RSS is one of my favorite technologies on the internet. It allows me to quickly gain and overview of the newest articles at my favorite sites like CNN, Tech-Crunch, Digg, Slashdot and others. Today is RSS Awareness Day.
What is RSS?
RSS (Really Simple Syndication) is a format used to deliver information from websites and pages that get updated regularly. An RSS document (which is called feed) contains either a summary or the full content from a website.
The main benefit of RSS is that it enables people to stay connected with their favorite websites without having to visit them. Once you subscribe to a particular RSS feed, you will automatically receive updates from the website that publishes the feed, whenever they release new content.
From this, I can access these news feeds at any time from my PC, iPod Touch, or Treo. I am able to stay informed of the days news as it happens, without all the distraction or clutter of advertisements, slow websites, snarky comments and the like.
Back in 2005 5% of the Internet users said they were using RSS aggregators or XML readers to get the news and other information delivered from blogs and content-rich Web sites as it is posted online (according to the Pew Internet Project).
Feedburner recently reported that they track around 60 million RSS subscribers. Even if we bump that number to 70 million RSS users (counting people that use RSS with other applications or platforms) this would still convert to a meager 5,4% of the Internet users around the world, as of today.
What is the takeaway message? Only a very small percentage of the Internet population is aware of the RSS format and its benefits, and that number is growing slowly over time.

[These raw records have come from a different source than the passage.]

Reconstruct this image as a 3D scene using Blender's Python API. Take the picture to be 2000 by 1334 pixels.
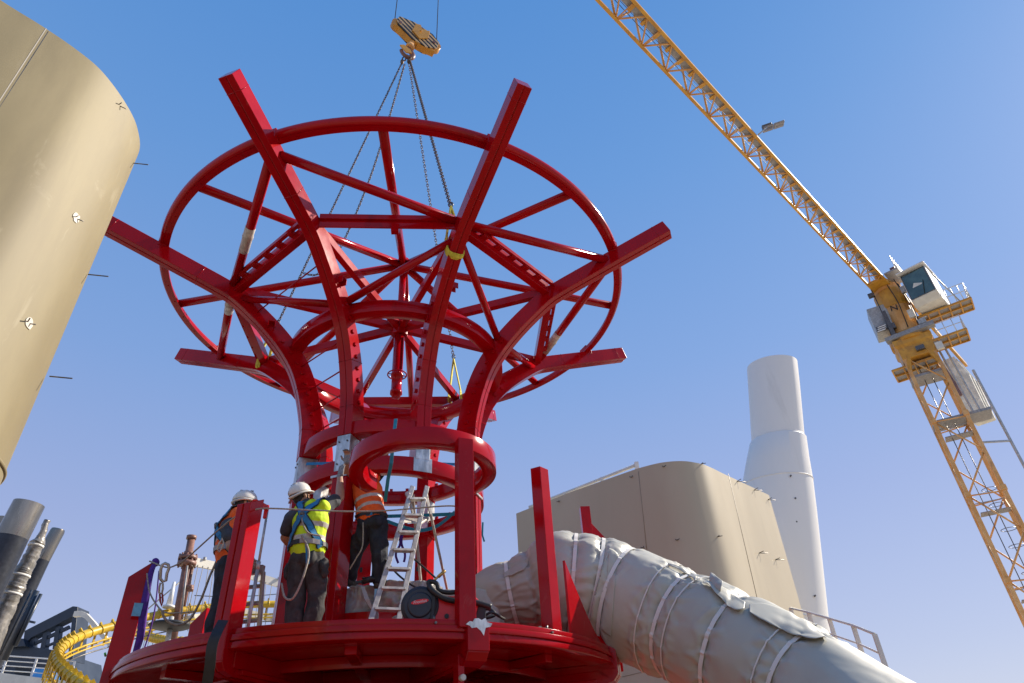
import bpy, bmesh, math, random
from mathutils import Vector, Matrix, Euler, noise
random.seed(7)
PI = math.pi
V = Vector
scene = bpy.context.scene
for o in list(bpy.data.objects):
    bpy.data.objects.remove(o)

# ------------------------------------------------------------------ camera
FPX = 1300.0                       # focal length in pixels of the 2000 px wide photograph
_n = V((-112.0, -1847.0, FPX)).normalized()       # world up, in camera axes (x right, y down, z forward)
_f = V((0, 0, 1)); _Y = (_f - _n * _f.dot(_n)).normalized(); _X = _Y.cross(_n)
def cam2world(v):
    return V((_X.dot(v), _Y.dot(v), _n.dot(v)))
def ray(px, py):
    return cam2world(V((px - 1000.0, py - 667.0, FPX)))
def at_z(px, py, z):
    d = ray(px, py); return d * (z / d.z)
def at_y(px, py, y):
    d = ray(px, py); return d * (y / d.y)
def at_d(px, py, dist):
    return ray(px, py).normalized() * dist
cam_d = bpy.data.cameras.new('camera')
cam = bpy.data.objects.new('camera', cam_d)
scene.collection.objects.link(cam)
rx, ry, rz = cam2world(V((1, 0, 0))), cam2world(V((0, -1, 0))), cam2world(V((0, 0, -1)))
cam.matrix_world = Matrix(((rx.x, ry.x, rz.x, 0), (rx.y, ry.y, rz.y, 0), (rx.z, ry.z, rz.z, 0), (0, 0, 0, 1)))
cam_d.sensor_width = 36.0
cam_d.lens = FPX / 2000.0 * 36.0
cam_d.clip_end = 60000.0
cam_d.clip_start = 0.05
scene.camera = cam

# ------------------------------------------------------------------ light
SUN_AZ, SUN_EL = math.radians(64.0), math.radians(37.0)     # azimuth clockwise from +Y
w = bpy.data.worlds.new("World"); scene.world = w; w.use_nodes = True
nt = w.node_tree; bg = nt.nodes['Background']
sky = nt.nodes.new('ShaderNodeTexSky'); sky.sky_type = 'NISHITA'; sky.sun_disc = False
sky.sun_elevation = SUN_EL; sky.sun_rotation = SUN_AZ
sky.air_density = 1.2; sky.dust_density = 0.6; sky.ozone_density = 3.0; sky.altitude = 30
# clear-air gradient of the real sky over elevation, mixed with the physical sky
geo = nt.nodes.new('ShaderNodeTexCoord'); sx = nt.nodes.new('ShaderNodeSeparateXYZ')
nt.links.new(geo.outputs['Generated'], sx.inputs[0])
cr = nt.nodes.new('ShaderNodeValToRGB'); nt.links.new(sx.outputs['Z'], cr.inputs[0])
EXPO = 0.5; K = 1.0
stops = [(0.0, (.60, .62, .78)), (.14, (.47, .52, .75)), (.33, (.345, .43, .73)), (.52, (.225, .38, .735)), (.74, (.135, .325, .71)), (.90, (.085, .275, .67)), (1.0, (.06, .24, .62))]
for i, (p, c) in enumerate(stops):
    e = cr.color_ramp.elements[i] if i < 2 else cr.color_ramp.elements.new(p)
    e.position = p; e.color = (*c, 1)
sc = nt.nodes.new('ShaderNodeVectorMath'); sc.operation = 'SCALE'; sc.inputs['Scale'].default_value = K / (2 ** EXPO) / 0.12
nt.links.new(cr.outputs[0], sc.inputs[0])
mx = nt.nodes.new('ShaderNodeMixRGB'); mx.inputs[0].default_value = 0.12
nt.links.new(sc.outputs[0], mx.inputs[1]); nt.links.new(sky.outputs[0], mx.inputs[2])
nt.links.new(mx.outputs[0], bg.inputs[0]); bg.inputs[1].default_value = 0.12
sd = bpy.data.lights.new('sun', 'SUN'); sd.energy = 5.0; sd.angle = math.radians(0.53); sd.color = (1.0, 0.90, 0.76)
so = bpy.data.objects.new('sun', sd); scene.collection.objects.link(so)
sdir = V((math.sin(SUN_AZ) * math.cos(SUN_EL), math.cos(SUN_AZ) * math.cos(SUN_EL), math.sin(SUN_EL)))
so.rotation_euler = sdir.to_track_quat('Z', 'Y').to_euler()
so.location = sdir * 50
scene.view_settings.view_transform = 'Standard'; scene.view_settings.look = 'None'
scene.view_settings.exposure = EXPO; scene.view_settings.gamma = 1.0
scene.view_settings.use_curve_mapping = False
scene.render.engine = 'CYCLES'

# ------------------------------------------------------------------ materials
def mat(name, col, rough=0.5, metal=0.0, coat=0.0, var=0.12, scale=2.5, bump=0.0, bscale=20.0, col2=None,
        spec=0.5, alpha=1.0, trans=0.0, rvar=0.08, stretch=None, mix_lo=0.42, mix_hi=0.62):
    m = bpy.data.materials.new(name); m.use_nodes = True
    t = m.node_tree; p = t.nodes['Principled BSDF']
    tc = t.nodes.new('ShaderNodeTexCoord')
    mp = t.nodes.new('ShaderNodeMapping'); t.links.new(tc.outputs['Object'], mp.inputs['Vector'])
    if stretch: mp.inputs['Scale'].default_value = stretch
    nz = t.nodes.new('ShaderNodeTexNoise'); nz.inputs['Scale'].default_value = scale
    nz.inputs['Detail'].default_value = 6; nz.inputs['Roughness'].default_value = 0.6
    t.links.new(mp.outputs[0], nz.inputs['Vector'])
    cr = t.nodes.new('ShaderNodeValToRGB'); t.links.new(nz.outputs['Fac'], cr.inputs[0])
    c2 = col2 if col2 else tuple(c * (1 - var) for c in col)
    c1 = col if col2 else tuple(min(1, c * (1 + var)) for c in col)
    cr.color_ramp.elements[0].position = mix_lo; cr.color_ramp.elements[1].position = mix_hi
    cr.color_ramp.elements[0].color = (*c2[:3], 1); cr.color_ramp.elements[1].color = (*c1[:3], 1)
    t.links.new(cr.outputs[0], p.inputs['Base Color'])
    mr = t.nodes.new('ShaderNodeMapRange'); t.links.new(nz.outputs['Fac'], mr.inputs[0])
    mr.inputs['To Min'].default_value = max(0.02, rough - rvar); mr.inputs['To Max'].default_value = min(1, rough + rvar)
    t.links.new(mr.outputs[0], p.inputs['Roughness'])
    p.inputs['Metallic'].default_value = metal
    p.inputs['Coat Weight'].default_value = coat; p.inputs['Coat Roughness'].default_value = 0.06
    p.inputs['Specular IOR Level'].default_value = spec
    p.inputs['Transmission Weight'].default_value = trans
    p.inputs['Alpha'].default_value = alpha
    if bump > 0:
        n2 = t.nodes.new('ShaderNodeTexNoise'); n2.inputs['Scale'].default_value = bscale; n2.inputs['Detail'].default_value = 4
        t.links.new(mp.outputs[0], n2.inputs['Vector'])
        b = t.nodes.new('ShaderNodeBump'); b.inputs['Strength'].default_value = bump; b.inputs['Distance'].default_value = 0.02
        t.links.new(n2.outputs['Fac'], b.inputs['Height']); t.links.new(b.outputs[0], p.inputs['Normal'])
    return m

M = {}
M['red'] = mat('red_gloss_paint', (0.385, 0.0015, 0.005), 0.14, rvar=.09, coat=0.06, spec=.22, var=0.07, scale=1.6, bump=0.05, bscale=3.0)
M['red_dull'] = mat('red_orange_primer', (0.40, 0.022, 0.012), 0.35, coat=0.2, var=0.12, scale=3)
M['bare'] = mat('bare_weld_steel', (0.55, 0.54, 0.51), 0.34, metal=0.85, var=0.3, scale=9, bump=0.15, bscale=35, stretch=(1, 1, .4))
M['primer'] = mat('pale_primer_patch', (0.56, 0.52, 0.46), 0.5, var=0.2, scale=12)
M['alu'] = mat('worn_aluminium', (0.50, 0.47, 0.42), 0.42, metal=0.6, var=0.18, scale=14)
M['steel'] = mat('dark_steel', (0.16, 0.15, 0.14), 0.4, metal=0.8, var=0.25, scale=20)
M['rust'] = mat('rusty_chain_steel', (0.13, 0.085, 0.055), 0.6, metal=0.45, var=0.4, scale=15)
M['galv'] = mat('galvanised_grey', (0.46, 0.46, 0.44), 0.5, metal=0.4, var=0.15, scale=8)
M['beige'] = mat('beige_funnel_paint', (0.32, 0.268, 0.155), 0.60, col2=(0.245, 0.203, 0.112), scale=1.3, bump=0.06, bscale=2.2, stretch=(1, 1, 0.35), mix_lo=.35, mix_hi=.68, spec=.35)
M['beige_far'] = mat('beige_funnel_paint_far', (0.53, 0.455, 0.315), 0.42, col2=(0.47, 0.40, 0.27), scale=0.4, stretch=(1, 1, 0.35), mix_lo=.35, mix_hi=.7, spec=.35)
M['white_patch'] = mat('white_touch_up', (0.56, 0.51, 0.42), 0.5, var=0.05)
M['chimney'] = mat('pale_grey_paint', (0.86, 0.84, 0.79), 0.42, col2=(0.82, 0.80, 0.75), scale=0.35, stretch=(1, 1, .3), spec=.4)
M['white'] = mat('white_paint', (0.74, 0.73, 0.70), 0.4, var=0.06, scale=3)
M['cream'] = mat('cream_paint', (0.74, 0.70, 0.60), 0.45, var=0.06, scale=3)
M['tarp'] = mat('grey_vinyl_tarp', (0.50, 0.485, 0.41), 0.42, col2=(0.44, 0.43, 0.36), scale=0.8, bump=0.10, bscale=3.0, spec=.45)
M['film'] = mat('crumpled_plastic_film', (0.42, 0.405, 0.39), 0.24, col2=(0.30, 0.29, 0.275), scale=2.5, bump=0.7, bscale=9.0, spec=.7)
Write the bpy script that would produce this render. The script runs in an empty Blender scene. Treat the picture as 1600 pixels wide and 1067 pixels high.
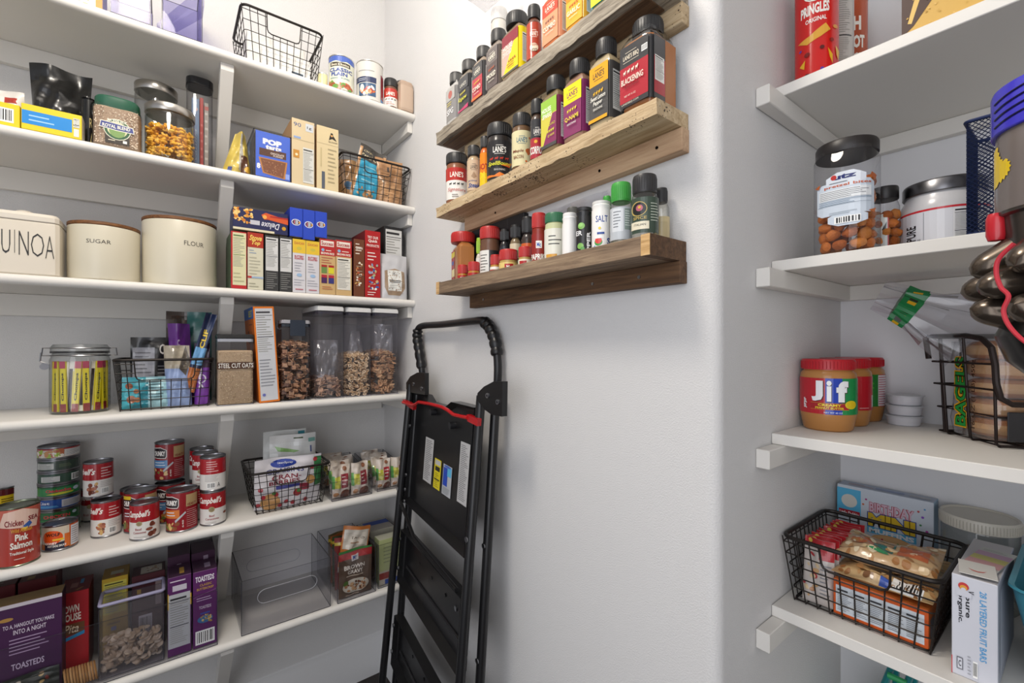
import bpy, bmesh, math, random
from mathutils import Vector, Matrix, noise
from mathutils.geometry import tessellate_polygon
random.seed(7)
SC = bpy.context.scene
COL = SC.collection
PI = math.pi

# ------------------------------------------------------------------ camera, world, lights, exposure
H = 1.40                       # camera height
F, CX, CY = 703.0, 800.0, 539.0   # focal length in pixels, principal point
YAW = math.radians(37.5)
cam_d = bpy.data.cameras.new('camera'); cam = bpy.data.objects.new('camera', cam_d); COL.objects.link(cam)
cam.location = (0, 0, H); cam.rotation_euler = (PI/2, 0, PI/2 - YAW)
cam_d.sensor_width = 36; cam_d.lens = F/1600*36; cam_d.shift_y = (CY-533.5)/1600
cam_d.clip_start = 0.02
SC.camera = cam
SC.view_settings.view_transform = 'Standard'; SC.view_settings.look = 'None'
SC.view_settings.gamma = 1; SC.view_settings.use_curve_mapping = False
SC.view_settings.exposure = 0.0
SC.cycles.transparent_max_bounces = 48
SC.cycles.max_bounces = 12
w = bpy.data.worlds.new('World'); SC.world = w; w.use_nodes = True
w.node_tree.nodes['Background'].inputs[0].default_value = (0.88, 0.91, 1.0, 1)
w.node_tree.nodes['Background'].inputs[1].default_value = 0.6
def area(name, loc, rot, size, power, color, sy=None):
    l = bpy.data.lights.new(name, 'AREA'); l.size = size; l.energy = power; l.color = color
    if sy: l.shape = 'RECTANGLE'; l.size_y = sy
    o = bpy.data.objects.new(name, l); o.location = loc; o.rotation_euler = rot; COL.objects.link(o); return o
lp = bpy.data.lights.new('ceiling_lamp', 'POINT'); lp.energy = 46; lp.color = (1.0, 0.92, 0.81); lp.shadow_soft_size = 0.16
lpo = bpy.data.objects.new('ceiling_lamp', lp); lpo.location = (-0.72, -0.12, 2.72); COL.objects.link(lpo)
area('doorway_light', (0.50, -1.0, 1.5), (math.radians(88), 0, math.radians(10)), 1.6, 23, (0.95, 0.96, 1.0), 2.2)

# ------------------------------------------------------------------ positions
dX, dY = -math.cos(YAW), math.sin(YAW)
rX, rY = math.sin(YAW), math.cos(YAW)
def ray(px):
    a = (px-CX)/F
    return dX+a*rX, dY+a*rY
def onX(px, X):
    x, y = ray(px); t = X/x
    return y*t, t
def onY(px, Y):
    x, y = ray(px); t = Y/y
    return x*t, t
def zh(py, t): return H+(CY-py)/F*t
XF, XW = -1.581, -1.886          # left shelves: front edge, wall behind
YS = 0.750                       # spice wall
XN, YN, YRF = -0.397, 1.353, 0.955   # niche side wall, niche back wall, right shelves' front edge
LS = [None]+[H+v for v in (0.881, 0.526, 0.1715, -0.183, -0.538, -0.892)]   # left shelf tops
RS = [None]+[H+v for v in (0.508, 0.1664, -0.1754, -0.517)]
TL, TR = 0.0256, 0.021

# ------------------------------------------------------------------ materials
def C(h, k=1.0):
    if not isinstance(h, str): return h
    v = [int(h[i:i+2], 16)/255 for i in (0, 2, 4)]
    return tuple((x/12.92 if x <= 0.04045 else ((x+0.055)/1.055)**2.4)*k for x in v)+(1.0,)
MATS = {}
def nodes(name):
    m = bpy.data.materials.new(name); m.use_nodes = True
    return m, m.node_tree.nodes, m.node_tree.links
def pm(key, rough=0.5, metal=0.0, spec=0.5, bump=0.0, bscale=300, coat=0.0, aniso=0):
    m, N, L = nodes(key); b = N['Principled BSDF']
    a = N.new('ShaderNodeAttribute'); a.attribute_name = 'Col'; L.new(a.outputs['Color'], b.inputs['Base Color'])
    b.inputs['Roughness'].default_value = rough; b.inputs['Metallic'].default_value = metal
    b.inputs['Specular IOR Level'].default_value = spec; b.inputs['Coat Weight'].default_value = coat
    if bump:
        n = N.new('ShaderNodeTexNoise'); n.inputs['Scale'].default_value = bscale; n.inputs['Detail'].default_value = 3
        tc = N.new('ShaderNodeTexCoord'); L.new(tc.outputs['Object'], n.inputs['Vector'])
        bp = N.new('ShaderNodeBump'); bp.inputs['Strength'].default_value = bump; bp.inputs['Distance'].default_value = 0.002
        L.new(n.outputs['Fac'], bp.inputs['Height']); L.new(bp.outputs['Normal'], b.inputs['Normal'])
    MATS[key] = m; return m
pm('paper', 0.45, spec=0.4); pm('matte', 0.75, spec=0.25); pm('gloss', 0.22, spec=0.5); pm('plastic', 0.35)
pm('ridged', 0.4); pm('foil', 0.3, spec=0.6, bump=0.25, bscale=60, coat=0.25)
pm('steel', 0.28, metal=1.0); pm('darkwire', 0.42, metal=0.55, spec=0.5); pm('food', 0.6, spec=0.3, bump=0.5, bscale=400)
pm('ceramic', 0.32, spec=0.5); pm('blackmetal', 0.33, spec=0.5, bump=0.04, bscale=700); pm('vacmetal', 0.22, metal=0.8)
def glassy(key, tint, edge, gloss=1.0, rough=0.03, haze=0.0):
    m, N, L = nodes(key); N.remove(N['Principled BSDF'])
    out = N['Material Output']
    tr = N.new('ShaderNodeBsdfTransparent'); gl = N.new('ShaderNodeBsdfGlossy'); gl.inputs['Roughness'].default_value = rough
    lw = N.new('ShaderNodeLayerWeight'); lw.inputs['Blend'].default_value = 0.35
    mc = N.new('ShaderNodeMix'); mc.data_type = 'RGBA'
    mc.inputs[6].default_value = C(tint); mc.inputs[7].default_value = C(edge)
    p = N.new('ShaderNodeMath'); p.operation = 'POWER'; p.inputs[1].default_value = 2.0
    L.new(lw.outputs['Facing'], p.inputs[0]); L.new(p.outputs[0], mc.inputs[0]); L.new(mc.outputs[2], tr.inputs[0])
    fr = N.new('ShaderNodeMath'); fr.operation = 'POWER'; fr.inputs[1].default_value = 5.0     # Schlick, the same from both sides of a thin wall
    lw2 = N.new('ShaderNodeLayerWeight'); lw2.inputs['Blend'].default_value = 0.5; L.new(lw2.outputs['Facing'], fr.inputs[0])
    mu = N.new('ShaderNodeMath'); mu.operation = 'MULTIPLY_ADD'; mu.inputs[1].default_value = 0.8*gloss; mu.inputs[2].default_value = 0.05*gloss
    L.new(fr.outputs[0], mu.inputs[0])
    base = tr.outputs[0]
    if haze:
        df = N.new('ShaderNodeBsdfDiffuse'); df.inputs[0].default_value = (0.85, 0.85, 0.87, 1); mh = N.new('ShaderNodeMixShader')
        mh.inputs[0].default_value = haze; L.new(base, mh.inputs[1]); L.new(df.outputs[0], mh.inputs[2]); base = mh.outputs[0]
    mx = N.new('ShaderNodeMixShader'); L.new(mu.outputs[0], mx.inputs[0]); L.new(base, mx.inputs[1]); L.new(gl.outputs[0], mx.inputs[2])
    L.new(mx.outputs[0], out.inputs['Surface']); MATS[key] = m; return m
glassy('clear', 'fcfcfd', 'd4d4d8', 0.8, 0.03); glassy('lilac', 'ebeaf6', 'bdb9da', 0.2); glassy('smoke', 'f0f0f2', '909094')
glassy('film', 'fafafc', 'd8d8dc', 1.6, 0.14, 0.07); glassy('glass', 'fafbfa', '8c908c', 1.2)
glassy('oxo', 'f4f3f6', 'b0b0b6', 0.8, 0.03, 0.03)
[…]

By creating the RSS Awareness Day and celebrating it every year we should be able to get the general public exposed to this format, hopefully increasing the usage of RSS feeds and related applications among Internet users.
More information: http://rssday.org/spread/
Some of the best examples of using RSS feeds to enhance your productivity and general ‘awareness’ of whats going on can best be experienced on a ‘Start Page’ site like Netvibes or PageFlakes. You can add multiple RSS feeds to your page and view many at once, instead of crawl through each site individually, which would take a lot longer. This way you get a bigger overall picture and can zero in on the news stories that pique your interest rather quickly.